I make $29K right now, but that comes with a footnote because I took a big paycut when I started this job. (Different industry, plus I had been fired, and any job beats no job.)
That's very similar to my situation. I'm making about half of what I made at the old job right now. It'll be interesting to see what I can scrounge up in St. Louis.
It'll be interesting to see what I can scrounge up in St. Louis.
Hey, a fellow Missourian to be!
Hey, a fellow Missourian to be!
Yup! I'll be back in MO in early April, it looks like.
Are you sad to sell your house, Anne? It's so cute....
Currently, my freelancing is bringing in an around $500/month. Which sounds pathetic, but isn't that bad considering I've barely done any marketing at all. I'd love to quadruple that, but given that I'm committed to spending a lot of time working on my novels and that Annabel will be of an age to need a lot of time and attention for the foreseeable future, I'd settle for doubling it. That's my goal for 2005, in fact.
Being self-employed and working from home is weird in that I no longer have work and not-work compartments for my life. Which is not to say that I don't track my hours carefully when I'm working with a client who pays by the hour rather than by the project, nor that I make no distinction at all between work and recreation, but there's no longer this strong dividing line where one part of time is MINE ALL MINE and the rest is grudgingly traded to an employer in exchange for regular pay and health insurance.
The "grudging" was a key part of it for me--I really had a messed-up attitude toward work. I think it was a combo of a really horrible first experience in a full-time job, the fact neither of my parents especially enjoyed their work, and my natural hierarchy-hating personality expressing itself. Even when I liked the work, I always kind of resented my bosses and was uncomfortable supervising others.
So it's been a huge revelation for me that it's possible to work and enjoy it. I honestly thought I was inherently a lazy ambitionless person before I found work I enjoyed and the right way to motivate myself. Now, I almost understand workaholics, because it is awfully hard for me to step away from my writing to relax or be with Dylan and Annabel. Which is not to say that I manage time well or don't spend too much time online. But I'm getting better.

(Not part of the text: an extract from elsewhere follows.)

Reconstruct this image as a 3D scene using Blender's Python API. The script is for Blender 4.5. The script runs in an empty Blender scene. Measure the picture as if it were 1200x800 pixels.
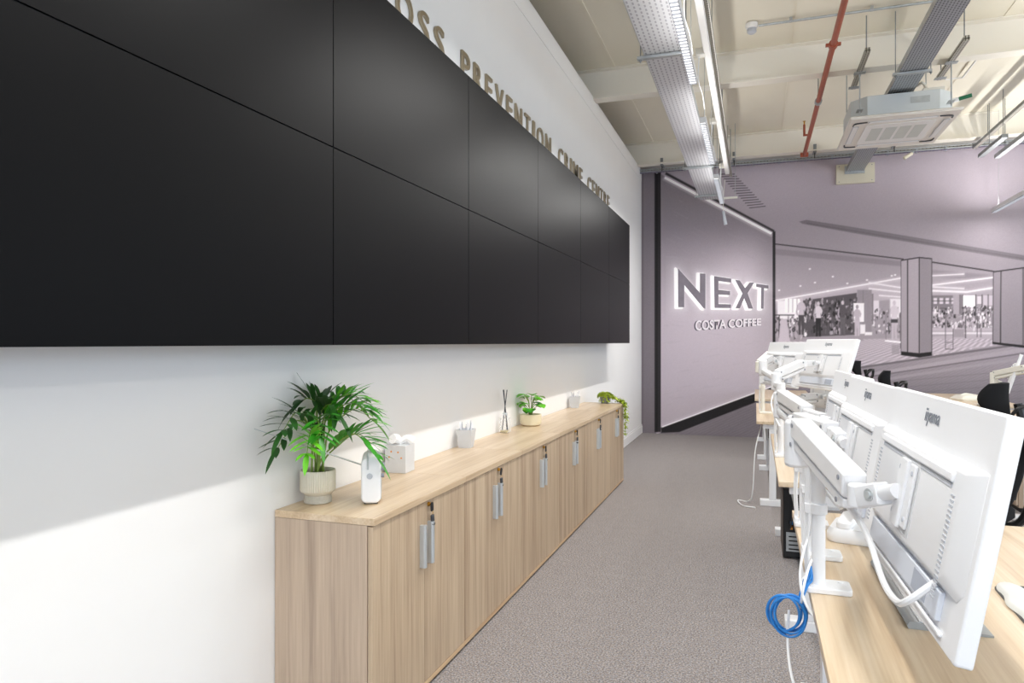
import bpy, bmesh, math, random
import numpy as np
from mathutils import Vector, Matrix, Euler
random.seed(7)
scene = bpy.context.scene
C = scene.collection
R = math.radians

# ---------------------------------------------------------------- camera, world, exposure
YAW = math.atan(285 / 825)
cam = bpy.data.cameras.new('camera')
cam.sensor_width = 36; cam.lens = 825 / 1200 * 36
cam.shift_y = 1 / 1200; cam.clip_start = 0.05
co = bpy.data.objects.new('camera', cam); C.objects.link(co)
co.location = (0, 0, 1.37); co.rotation_euler = (R(90), 0, YAW)
scene.camera = co
w = bpy.data.worlds.new('daylight'); scene.world = w; w.use_nodes = True
bg = w.node_tree.nodes['Background']
bg.inputs[0].default_value = (0.72, 0.85, 1.0, 1); bg.inputs[1].default_value = 4.4
vs = scene.view_settings
scene.display_settings.display_device = 'sRGB'
vs.view_transform = 'Standard'; vs.look = 'None'; vs.gamma = 1; vs.use_curve_mapping = False
vs.exposure = 0.0
scene.cycles.max_bounces = 10; scene.cycles.diffuse_bounces = 6
scene.cycles.sample_clamp_indirect = 6
scene.cycles.caustics_reflective = False; scene.cycles.caustics_refractive = False
DOWN_W, UP_W = 33.0, 4.0      # watts per 1.3 m of luminaire, down and up
LAMP_COL = (1.0, 0.985, 0.955)

# ---------------------------------------------------------------- materials
def srgb(c):
    if isinstance(c, str):
        c = c.lstrip('#'); c = [int(c[i:i+2], 16) for i in (0, 2, 4)]
    return tuple(((v/255)/12.92 if v/255 <= 0.04045 else ((v/255+0.055)/1.055)**2.4) for v in c) + (1,)

def mat(name, col, rough=0.5, metal=0.0, var=0.03, scale=6.0, bump=0.0, spec=0.5, **kw):
    m = bpy.data.materials.new(name); m.use_nodes = True
    nt = m.node_tree; b = nt.nodes['Principled BSDF']
    c = srgb(col) if not (isinstance(col, tuple) and len(col) == 4) else col
    b.inputs['Roughness'].default_value = rough; b.inputs['Metallic'].default_value = metal
    b.inputs['Specular IOR Level'].default_value = spec
    tc = nt.nodes.new('ShaderNodeTexCoord')
    n = nt.nodes.new('ShaderNodeTexNoise'); n.inputs['Scale'].default_value = scale; n.inputs['Detail'].default_value = 4
    nt.links.new(tc.outputs['Object'], n.inputs['Vector'])
    r = nt.nodes.new('ShaderNodeValToRGB')
    r.color_ramp.elements[0].position = 0.3; r.color_ramp.elements[1].position = 0.7
    r.color_ramp.elements[0].color = tuple(max(0, v*(1-var)) for v in c[:3]) + (1,)
    r.color_ramp.elements[1].color = tuple(min(1, v*(1+var)) for v in c[:3]) + (1,)
    nt.links.new(n.outputs['Fac'], r.inputs[0]); nt.links.new(r.outputs[0], b.inputs['Base Color'])
    if bump:
        bp = nt.nodes.new('ShaderNodeBump'); bp.inputs['Strength'].default_value = bump
        bp.inputs['Distance'].default_value = 0.002
        nt.links.new(n.outputs['Fac'], bp.inputs['Height']); nt.links.new(bp.outputs[0], b.inputs['Normal'])
    for k, v in kw.items():
        b.inputs[k].default_value = v
    return m

def wood(name, light, mid, dark, axis='Z', rough=0.45, seed=0.0, freq=1.0):
    m = bpy.data.materials.new(name); m.use_nodes = True
    nt = m.node_tree; b = nt.nodes['Principled BSDF']; b.inputs['Roughness'].default_value = rough
    tc = nt.nodes.new('ShaderNodeTexCoord'); oi = nt.nodes.new('ShaderNodeObjectInfo')
    mp = nt.nodes.new('ShaderNodeMapping')
    hi, lo = 30*freq, 0.9*freq
    mp.inputs['Scale'].default_value = {'Z': (hi, hi, lo), 'Y': (hi, lo, hi), 'X': (lo, hi, hi)}[axis]
    add = nt.nodes.new('ShaderNodeVectorMath'); add.operation = 'ADD'
    mul = nt.nodes.new('ShaderNodeMath'); mul.operation = 'MULTIPLY'; mul.inputs[1].default_value = 37.0
    nt.links.new(oi.outputs['Random'], mul.inputs[0])
    nt.links.new(tc.outputs['Object'], mp.inputs['Vector'])
    nt.links.new(mp.outputs[0], add.inputs[0]); nt.links.new(mul.outputs[0], add.inputs[1])
    n1 = nt.nodes.new('ShaderNodeTexNoise'); n1.inputs['Scale'].default_value = 0.55; n1.inputs['Detail'].default_value = 3
    n1.inputs['Distortion'].default_value = 0.6
    n2 = nt.nodes.new('ShaderNodeTexNoise'); n2.inputs['Scale'].default_value = 4.0; n2.inputs['Detail'].default_value = 5
    for n in (n1, n2): nt.links.new(add.outputs[0], n.inputs['Vector'])
    mx = nt.nodes.new('ShaderNodeMath'); mx.operation = 'MULTIPLY_ADD'; mx.inputs[1].default_value = 0.45
    nt.links.new(n2.outputs['Fac'], mx.inputs[0])
    sc = nt.nodes.new('ShaderNodeMath'); sc.operation = 'MULTIPLY'; sc.inputs[1].default_value = 0.62
    nt.links.new(n1.outputs['Fac'], sc.inputs[0]); nt.links.new(sc.outputs[0], mx.inputs[2])
    r = nt.nodes.new('ShaderNodeValToRGB'); e = r.color_ramp.elements
    e[0].position = 0.36; e[0].color = srgb(dark); e[1].position = 0.68; e[1].color = srgb(light)
    k = e.new(0.52); k.color = srgb(mid)
    nt.links.new(mx.outputs[0], r.inputs[0]); nt.links.new(r.outputs[0], b.inputs['Base Color'])
    bp = nt.nodes.new('ShaderNodeBump'); bp.inputs['Strength'].default_value = 0.12; bp.inputs['Distance'].default_value = 0.001
    nt.links.new(n2.outputs['Fac'], bp.inputs['Height']); nt.links.new(bp.outputs[0], b.inputs['Normal'])
    return m

def carpet_mat():
    m = bpy.data.materials.new('carpet'); m.use_nodes = True
    nt = m.node_tree; b = nt.nodes['Principled BSDF']; b.inputs['Roughness'].default_value = 1.0
    b.inputs['Specular IOR Level'].default_value = 0.1
    tc = nt.nodes.new('ShaderNodeTexCoord')
    n = nt.nodes.new('ShaderNodeTexNoise'); n.inputs['Scale'].default_value = 130; n.inputs['Detail'].default_value = 3; n.inputs['Roughness'].default_value = .75
    n2 = nt.nodes.new('ShaderNodeTexNoise'); n2.inputs['Scale'].default_value = 14; n2.inputs['Detail'].default_value = 5
    n3 = nt.nodes.new('ShaderNodeTexNoise'); n3.inputs['Scale'].default_value = 90; n3.inputs['Detail'].default_value = 1
    for q in (n, n2, n3): nt.links.new(tc.outputs['Object'], q.inputs['Vector'])
    r = nt.nodes.new('ShaderNodeValToRGB'); e = r.color_ramp.elements
    e[0].position = 0.34; e[0].color = srgb('#57555a'); e[1].position = 0.66; e[1].color = srgb('#bcb9ba')
    k = e.new(0.5); k.color = srgb('#928e8f')
    mx = nt.nodes.new('ShaderNodeMath'); mx.operation = 'MULTIPLY_ADD'; mx.inputs[1].default_value = 0.06
    nt.links.new(n2.outputs['Fac'], mx.inputs[0])
    s = nt.nodes.new('ShaderNodeMath'); s.operation = 'MULTIPLY_ADD'; s.inputs[1].default_value = 1.0; s.inputs[2].default_value = -0.03
    nt.links.new(n.outputs['Fac'], s.inputs[0]); nt.links.new(s.outputs[0], mx.inputs[2])
    nt.links.new(mx.outputs[0], r.inputs[0])
    r2 = nt.nodes.new('ShaderNodeValToRGB'); r2.color_ramp.elements[0].position = .45; r2.color_ramp.elements[1].position = .62
    r2.color_ramp.elements[0].color = (1, .93, .86, 1); r2.color_ramp.elements[1].color = (.93, .96, 1, 1)
    nt.links.new(n3.outputs['Fac'], r2.inputs[0])
    mm = nt.nodes.new('ShaderNodeMix'); mm.data_type = 'RGBA'; mm.blend_type = 'MULTIPLY'; mm.inputs['Factor'].default_value = 1
    nt.links.new(r.outputs[0], mm.inputs['A']); nt.links.new(r2.outputs[0], mm.inputs['B'])
    nt.links.new(mm.outputs['Result'], b.inputs['Base Color'])
    bp = nt.nodes.new('ShaderNodeBump'); bp.inputs['Strength'].default_value = 0.5; bp.inputs['Distance'].default_value = 0.002
    nt.links.new(n.outputs['Fac'], bp.inputs['Height']); nt.links.new(bp.outputs[0], b.inputs['Normal'])
    return m

def slotted(name, col, hole, sx=0.028, sy=0.010, mortar=0.008, rough=0.35, metal=0.8, swap=True):
    """galvanised sheet punched with staggered slots"""
    m = bpy.data.materials.new(name); m.use_nodes = True
    nt = m.node_tree; b = nt.nodes['Principled BSDF']
    b.inputs['Roughness'].default_value = rough
    tc = nt.nodes.new('ShaderNodeTexCoord'); mp = nt.nodes.new('ShaderNodeMapping')
    if swap: mp.inputs['Rotation'].default_value = (0, 0, R(90))
    br = nt.nodes.new('ShaderNodeTexBrick'); br.inputs['Scale'].default_value = 1.0
    br.inputs['Brick Width'].default_value = sx + mortar; br.inputs['Row Height'].default_value = sy + mortar
    br.inputs['Mortar Size'].default_value = mortar * 0.5; br.inputs['Mortar Smooth'].default_value = 0.1
    nt.links.new(tc.outputs['Object'], mp.inputs['Vector']); nt.links.new(mp.outputs[0], br.inputs['Vector'])
    mx = nt.nodes.new('ShaderNodeMix'); mx.data_type = 'RGBA'
    mx.inputs['A'].default_value = srgb(hole); mx.inputs['B'].default_value = srgb(col)
    nt.links.new(br.outputs['Fac'], mx.inputs['Factor'])
    nt.links.new(mx.outputs['Result'], b.inputs['Base Color'])
    ml = nt.nodes.new('ShaderNodeMath'); ml.operation = 'MULTIPLY'; ml.inputs[1].default_value = metal
    nt.links.new(br.outputs['Fac'], ml.inputs[0]); nt.links.new(ml.outputs[0], b.inputs['Metallic'])
    return m

def emis(name, col, strength):
    m = bpy.data.materials.new(name); m.use_nodes = True
    b = m.node_tree.nodes['Principled BSDF']
    b.inputs['Base Color'].default_value = (.9, .9, .9, 1)
    b.inputs['Emission Color'].default_value = col; b.inputs['Emission Strength'].default_value = strength
    return m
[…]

Are you sad to sell your house, Anne?
You could trade it to me, for, umm,., I have some bottle caps and twine. And comics. And 23 bucks. And then you'd know it was still in the Buffista community!
Should I use it, or just use my "letterhead" with a couple of sentences on it?
I'd go with the latter.
Me too. I usually just have a brief description of services provided, hourly rate and hours worked (if not a flat fee job), the amount due, and whatever payment instructions I think are relevant/necessary.
Thanks, y'all. This is all so exciting!
Salary: $37,000
Rent: $520
Debt: $20K (half of that is my car loan, half is credit card)
My best friend makes close to 3 times what I do, which is just really really annoying. Not because I want more money, but because now she lives EXTREMELY large, and I can't keep up. We go out to dinner and she wants to split a $40 bottle of wine, on the grounds that "it's *cheap,* since we're splitting it."
Hello -- I rarely pay $20 for a bottle of wine, period. Or for a meal. So then I feel like a cheap-ass peasant next to her, and because I don't like to talk about money/debt (see discussion above, re: people don't like to talk about money troubles), I end up spending too much when we're out together and then I fuck my bank account up.
It irks.
So, I'm wondering, O Buffistae Mine, how do other people (meaning all y'all) deal with it? (If, in fact, you have to?)